Franklin minerals do not tend to be, very often, what you could call "gemmy." Even by a stretch. Most muscovite I have seen from there follows this rule of thumb, and although they have fantastic barrel-shaped form, tend to be dark and opaque. This specimen, which I got from Phil Scalisi's collection last year, stunned me. It is the quality of gem muscovite from Afghanistan which we see very rarely come out, but this is from Franklin, 100%. It is beautiful, and a significant Franklin specimen, AND just a really fine muscovite crystal by any standard. The crystal is complete all around and measures 3 x 2 x 2 cm. It has been very carefully excavated from calcite matrix to display this robustly atop a natural perch. These photos show it with MINIMAL backlighting. With a closer light, it glows more deeply, and a more golden hue. Scalisi said he obtained it decades ago from Ward's Science Est., who had it from an old collection at the time.
ex. George Elling
A large, matrix rhodonite with sharp red crystals in contrasting stark white calcite matrix. The little black crystals are franklinite. The large rhodonite in the middle is 6.5 cm , doubly terminated, tip to tip (though it has a growth interruption in the midpoint).
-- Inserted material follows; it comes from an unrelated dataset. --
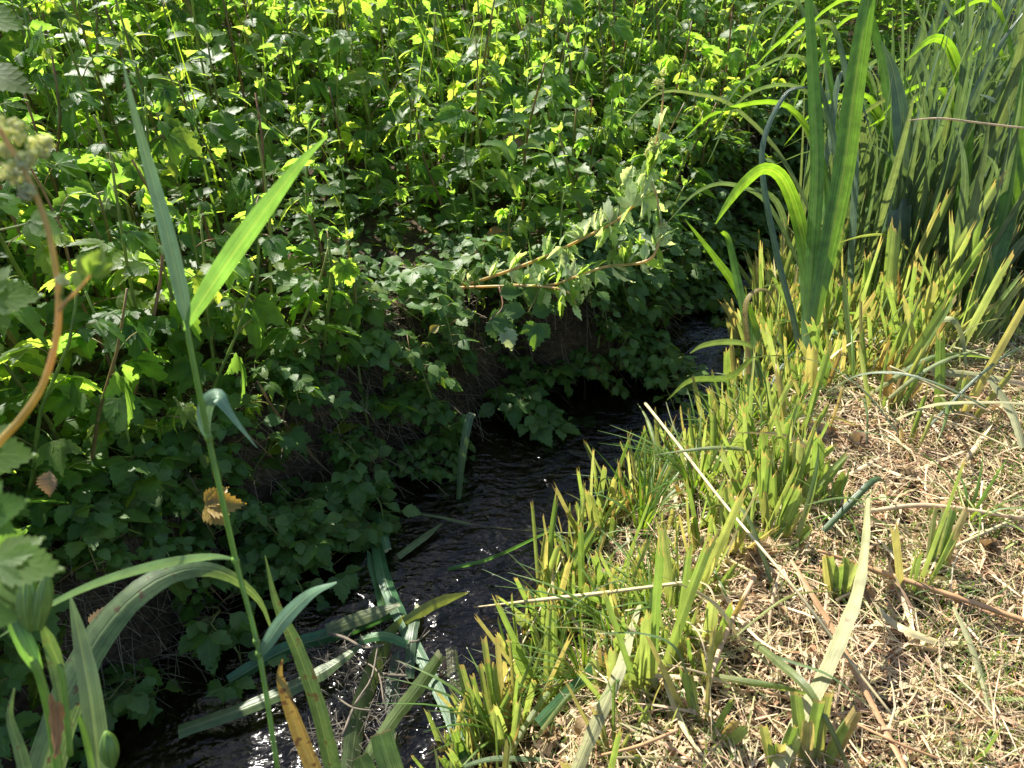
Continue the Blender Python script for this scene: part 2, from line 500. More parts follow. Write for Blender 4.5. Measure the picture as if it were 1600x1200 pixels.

These crystals are sharply terminated, and of high quality, thus. Photographs dramatically as a vertical but in person, it looks much better with the crystals diagonally up, and the piece horizontal overall. This is an old specimen, Ex Harvard Museum to Paterson Museum collection, to George Elling collection.
ex. Ken Hollman
This choice calcite specimen would look at home in a display if you were tol dit was Russian or Indian, where you expect such quality from. But for NJ, its a killer! You do not see many this gemmy , and so sharp. There is minor edge wear here and there, which could be ameliorated with a few drops of acid but I have not bothered as it is trivial in context. ex. Ken Hollman Collection - and note the old label from Charlie Key in his early dealer days in the 1960s or early 1970s.